Ante una obligación que contradice nuestros intereses nos podemos preguntar siempre: ¿por qué hacer el bien si no trae ningún provecho? Luego está la perspectiva de la muerte: si nuestra vida es breve como la hierba de los campos, ¿por qué no aprovecharla mientras dure? ¿De qué sirve vivir esclavizado por nuestras obligaciones si al final la vida acabará en la tumba? Tal vez sea más sensato decir: “comamos y bebamos, que mañana moriremos”. El poder, el éxito y la fama nos pueden hacer creer que de algún modo somos “inmortales”. Fácilmente nos convertimos en el centro de nuestra propia vida y nos protegemos contra todas las amenazas que nos vienen de fuera. Claro que, finalmente, las protecciones son vanas, pues la muerte siempre acaba triunfante. Pero podemos pasarnos toda nuestra vida como esclavos de nuestro miedo a la muerte, y no sólo eso: el miedo a la muerte nos puede llevar a hacer esclavos a los demás, sometiéndolos a nuestras aspiraciones de seguridad.
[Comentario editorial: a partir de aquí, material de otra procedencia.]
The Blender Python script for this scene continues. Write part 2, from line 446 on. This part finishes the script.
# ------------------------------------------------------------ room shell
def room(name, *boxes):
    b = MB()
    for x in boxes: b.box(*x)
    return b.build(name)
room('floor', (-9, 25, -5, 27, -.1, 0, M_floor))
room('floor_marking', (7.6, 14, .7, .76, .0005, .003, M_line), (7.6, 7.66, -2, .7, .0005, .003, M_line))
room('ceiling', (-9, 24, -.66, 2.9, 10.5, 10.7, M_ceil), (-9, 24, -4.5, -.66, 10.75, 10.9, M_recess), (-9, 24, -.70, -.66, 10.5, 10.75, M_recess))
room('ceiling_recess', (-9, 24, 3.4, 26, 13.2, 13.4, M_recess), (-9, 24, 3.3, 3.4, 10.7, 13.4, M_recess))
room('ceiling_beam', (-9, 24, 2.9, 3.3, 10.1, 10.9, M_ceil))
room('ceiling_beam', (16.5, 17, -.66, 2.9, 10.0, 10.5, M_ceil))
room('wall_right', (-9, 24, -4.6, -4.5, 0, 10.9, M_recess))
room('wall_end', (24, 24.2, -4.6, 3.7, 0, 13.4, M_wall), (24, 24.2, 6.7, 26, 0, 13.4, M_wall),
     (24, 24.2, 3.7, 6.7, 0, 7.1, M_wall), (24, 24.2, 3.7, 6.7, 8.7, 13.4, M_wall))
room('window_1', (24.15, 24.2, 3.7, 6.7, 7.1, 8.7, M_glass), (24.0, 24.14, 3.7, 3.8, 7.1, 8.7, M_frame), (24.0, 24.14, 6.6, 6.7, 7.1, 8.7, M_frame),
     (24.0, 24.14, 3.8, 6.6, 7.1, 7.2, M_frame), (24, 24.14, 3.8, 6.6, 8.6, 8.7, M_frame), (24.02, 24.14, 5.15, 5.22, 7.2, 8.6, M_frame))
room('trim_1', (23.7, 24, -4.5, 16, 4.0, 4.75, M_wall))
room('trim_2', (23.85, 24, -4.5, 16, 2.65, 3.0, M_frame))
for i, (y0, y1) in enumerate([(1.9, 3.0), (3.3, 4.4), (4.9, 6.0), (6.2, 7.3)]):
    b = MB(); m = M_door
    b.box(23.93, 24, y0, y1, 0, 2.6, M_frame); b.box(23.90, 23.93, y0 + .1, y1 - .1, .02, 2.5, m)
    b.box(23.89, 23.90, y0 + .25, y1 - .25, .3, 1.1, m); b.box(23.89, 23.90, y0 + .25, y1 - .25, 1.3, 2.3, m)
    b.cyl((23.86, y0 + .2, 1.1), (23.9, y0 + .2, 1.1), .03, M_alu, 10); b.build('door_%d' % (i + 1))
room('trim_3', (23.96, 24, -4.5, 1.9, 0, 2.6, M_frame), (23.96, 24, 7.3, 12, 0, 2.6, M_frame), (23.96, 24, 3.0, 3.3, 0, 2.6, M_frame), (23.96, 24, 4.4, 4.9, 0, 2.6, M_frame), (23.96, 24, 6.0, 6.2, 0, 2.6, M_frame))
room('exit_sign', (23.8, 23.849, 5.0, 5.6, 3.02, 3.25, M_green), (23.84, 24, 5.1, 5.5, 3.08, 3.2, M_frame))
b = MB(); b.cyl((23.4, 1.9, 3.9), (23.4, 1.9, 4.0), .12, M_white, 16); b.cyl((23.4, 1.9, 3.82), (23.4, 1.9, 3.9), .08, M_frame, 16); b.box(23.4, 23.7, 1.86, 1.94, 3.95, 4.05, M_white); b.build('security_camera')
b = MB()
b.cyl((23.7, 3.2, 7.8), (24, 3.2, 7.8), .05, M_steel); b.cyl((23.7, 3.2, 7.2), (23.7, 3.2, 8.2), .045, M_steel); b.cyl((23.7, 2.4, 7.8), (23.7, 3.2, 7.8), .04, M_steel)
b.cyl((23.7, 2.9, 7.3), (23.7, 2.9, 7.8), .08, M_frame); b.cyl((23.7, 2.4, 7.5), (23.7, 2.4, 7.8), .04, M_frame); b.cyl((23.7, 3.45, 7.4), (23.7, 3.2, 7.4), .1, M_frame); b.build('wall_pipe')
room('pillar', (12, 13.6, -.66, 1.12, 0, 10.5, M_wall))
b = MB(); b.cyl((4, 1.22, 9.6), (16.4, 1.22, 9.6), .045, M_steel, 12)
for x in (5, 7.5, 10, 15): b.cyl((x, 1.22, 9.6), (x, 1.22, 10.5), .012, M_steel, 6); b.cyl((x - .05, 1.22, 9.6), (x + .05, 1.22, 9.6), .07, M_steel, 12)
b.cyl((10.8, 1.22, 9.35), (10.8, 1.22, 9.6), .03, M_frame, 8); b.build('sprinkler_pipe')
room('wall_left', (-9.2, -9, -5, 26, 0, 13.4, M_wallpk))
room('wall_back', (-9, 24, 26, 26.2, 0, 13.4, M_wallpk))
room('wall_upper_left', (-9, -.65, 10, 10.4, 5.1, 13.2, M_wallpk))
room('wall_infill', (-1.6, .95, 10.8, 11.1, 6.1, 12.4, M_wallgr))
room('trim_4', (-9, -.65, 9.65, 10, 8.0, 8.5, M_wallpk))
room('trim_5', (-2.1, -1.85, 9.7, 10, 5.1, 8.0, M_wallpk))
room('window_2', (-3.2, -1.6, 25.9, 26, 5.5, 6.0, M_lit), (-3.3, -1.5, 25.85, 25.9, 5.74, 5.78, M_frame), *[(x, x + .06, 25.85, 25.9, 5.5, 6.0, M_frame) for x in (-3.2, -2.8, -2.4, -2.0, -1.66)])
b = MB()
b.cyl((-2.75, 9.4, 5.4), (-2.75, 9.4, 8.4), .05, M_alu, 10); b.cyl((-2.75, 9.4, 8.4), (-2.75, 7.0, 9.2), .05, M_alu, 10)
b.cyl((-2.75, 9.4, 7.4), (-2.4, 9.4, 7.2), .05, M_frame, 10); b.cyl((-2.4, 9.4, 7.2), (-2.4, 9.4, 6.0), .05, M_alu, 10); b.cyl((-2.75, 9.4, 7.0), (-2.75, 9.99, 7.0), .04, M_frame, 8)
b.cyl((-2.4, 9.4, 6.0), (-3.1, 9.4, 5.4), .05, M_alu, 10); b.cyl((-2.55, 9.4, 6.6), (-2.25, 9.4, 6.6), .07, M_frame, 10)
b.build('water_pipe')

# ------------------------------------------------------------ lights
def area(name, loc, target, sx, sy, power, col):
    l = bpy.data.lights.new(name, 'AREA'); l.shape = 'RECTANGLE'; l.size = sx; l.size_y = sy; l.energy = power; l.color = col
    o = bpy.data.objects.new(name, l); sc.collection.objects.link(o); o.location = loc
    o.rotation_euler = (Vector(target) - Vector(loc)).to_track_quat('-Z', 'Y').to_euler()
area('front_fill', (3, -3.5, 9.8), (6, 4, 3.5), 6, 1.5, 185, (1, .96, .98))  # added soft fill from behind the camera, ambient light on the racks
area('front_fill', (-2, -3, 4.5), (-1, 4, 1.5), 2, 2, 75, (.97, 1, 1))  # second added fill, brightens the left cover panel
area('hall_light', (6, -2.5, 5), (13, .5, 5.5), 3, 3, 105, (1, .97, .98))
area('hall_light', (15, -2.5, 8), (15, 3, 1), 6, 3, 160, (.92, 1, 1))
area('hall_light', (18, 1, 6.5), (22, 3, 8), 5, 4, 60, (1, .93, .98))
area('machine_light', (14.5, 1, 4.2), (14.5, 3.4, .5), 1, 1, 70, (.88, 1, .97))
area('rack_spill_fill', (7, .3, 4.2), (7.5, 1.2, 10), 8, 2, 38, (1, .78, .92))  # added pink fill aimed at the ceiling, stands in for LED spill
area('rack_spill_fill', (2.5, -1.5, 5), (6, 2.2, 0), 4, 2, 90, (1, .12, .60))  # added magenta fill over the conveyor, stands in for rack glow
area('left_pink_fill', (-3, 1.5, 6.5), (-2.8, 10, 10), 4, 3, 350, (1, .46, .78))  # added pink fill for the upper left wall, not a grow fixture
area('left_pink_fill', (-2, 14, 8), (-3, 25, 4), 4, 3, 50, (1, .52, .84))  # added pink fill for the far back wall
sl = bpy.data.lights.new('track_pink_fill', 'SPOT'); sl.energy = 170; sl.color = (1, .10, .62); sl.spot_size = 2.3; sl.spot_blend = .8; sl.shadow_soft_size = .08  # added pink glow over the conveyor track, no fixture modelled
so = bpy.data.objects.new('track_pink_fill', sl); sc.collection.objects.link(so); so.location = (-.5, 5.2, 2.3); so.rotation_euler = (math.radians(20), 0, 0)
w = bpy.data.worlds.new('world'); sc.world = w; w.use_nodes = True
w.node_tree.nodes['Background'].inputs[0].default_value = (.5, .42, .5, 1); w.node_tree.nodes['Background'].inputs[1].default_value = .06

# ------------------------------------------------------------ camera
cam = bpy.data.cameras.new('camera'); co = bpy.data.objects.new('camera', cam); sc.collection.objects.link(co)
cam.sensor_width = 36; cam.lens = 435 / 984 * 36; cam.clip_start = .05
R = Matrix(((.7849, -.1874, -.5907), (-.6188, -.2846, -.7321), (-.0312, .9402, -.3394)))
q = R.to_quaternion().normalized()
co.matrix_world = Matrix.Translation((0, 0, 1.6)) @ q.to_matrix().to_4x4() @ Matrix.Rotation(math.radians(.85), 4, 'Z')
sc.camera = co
Pero tal vez la ética no es una chica tan ingenua y bella como nos la presentan ni el poder es tan malo. Tal vez las cantinas son menos antros que la casa de la ética. Quizás la gran lucha no es contra el mundo, sino contra nuestras ilusiones, contra los ideales que acaban por convertirnos en resentidos. Puede que la ética y la verdadera santidad empiecen allí donde termina la moral, y siempre más allá del bien y del mal. Es lo que tenemos que ver.